If you’re one of those employees at a company that’s gone public or is preparing to go public, you may end up with options that are suddenly worth a lot of money, and facing questions about whether to exercise your options and then how much of the company’s stock to sell.
Remember that keeping too much of your portfolio in one company’s stock – even your own company’s stock – is one of the investing practices academic researchers have consistently demonstrated is a mistake. (See The 9 Stupid Things Investors Do).
In what’s known as familiarity bias, people tend to invest in what they know, favoring their own country, region, state and company, despite evidence that diversified portfolios lower the risk in a portfolio.
The IPOs
Chipmaker InvenSense (NYSE: INVN) raised more than $75 million in its debut on Wednesday. Shares priced at $7.50 jumped 19%, and yesterday, they were trading near $9 a share.
CEO Steven Nasiri told Investor’s Business Daily that the company, based in Sunnyvale, Calif., wasn’t in desperate need of capital, but wanted to give employees some value for their options.
“All our customers are Fortune 500 companies, and many of our competitors are Fortune 500 companies,” he said. “We wanted to change our tag line from ‘successful startup’ to ‘successful IPO.'”
Columbus, Ohio-based Angie’s List (NASDAQ: ANGI), priced its offering of nearly 8.8 million shares at $13 each, the top of its range. Shares rose 33% to more than $17 a share in early trading and were at about $16 Friday morning.
Angie’s List, a review website for local contractors and home and auto services, is sometimes dismissed as more old economy than new economy, but it is part of the wave of tech IPOs gaining momentum after Groupon’s recent launch. (See Should You Hold On To Groupon Stock?)
Meanwhile, Yelp filed its IPO plans with the SEC Thursday afternoon, saying it would raise $100 million in an offering.
CNN noted some of the dangers the company faces:
Yelp’s main revenue stream is selling advertising to local and national businesses. It also runs daily deals, but in August Yelp cut half its sales staff in that unit.
Yelp’s filing revealed that Google (NASDAQ:GOOG), which is developing its own Yelp-like offerings, is a key traffic source — which puts Yelp in a precarious position. At a Senate hearing earlier this year on Google, Yelp CEO Jeremy Stoppelman testified about Yelp’s growing rivalry with the search Goliath.
“[Google] has promoted its own competing products, including Google’s local products, in its search results,” Yelp wrote in its filing. “Given the large volume of traffic to our website and the importance of the placement and display of results of a user’s search, similar actions in the future could have a substantial negative effect on our business and results of operations.

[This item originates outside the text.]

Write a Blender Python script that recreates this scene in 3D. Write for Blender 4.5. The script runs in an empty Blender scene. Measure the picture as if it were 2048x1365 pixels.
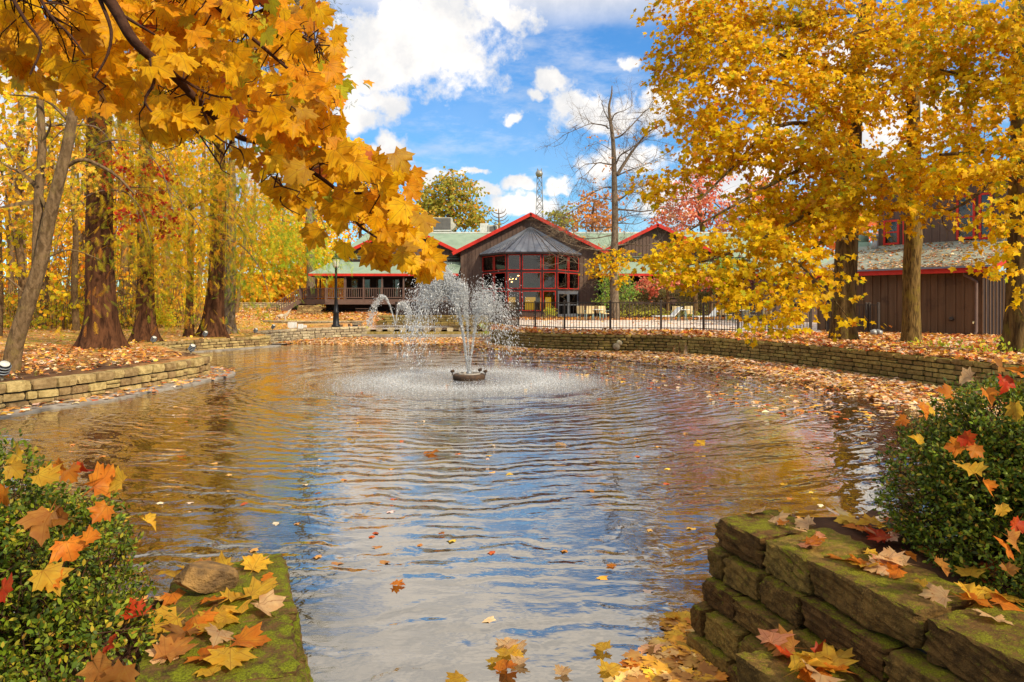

Yelp, based in San Francisco, has not yet said which exchange its stock will trade on or how many shares it plans to sell.
What’s Next?
Zynga was reportedly eyeing an IPO date after Thanksgiving. Venture Beat was the first to raise the question about whether last week’s news about the company’s attempts to force some employees to give back stock options will hamper the company’s IPO.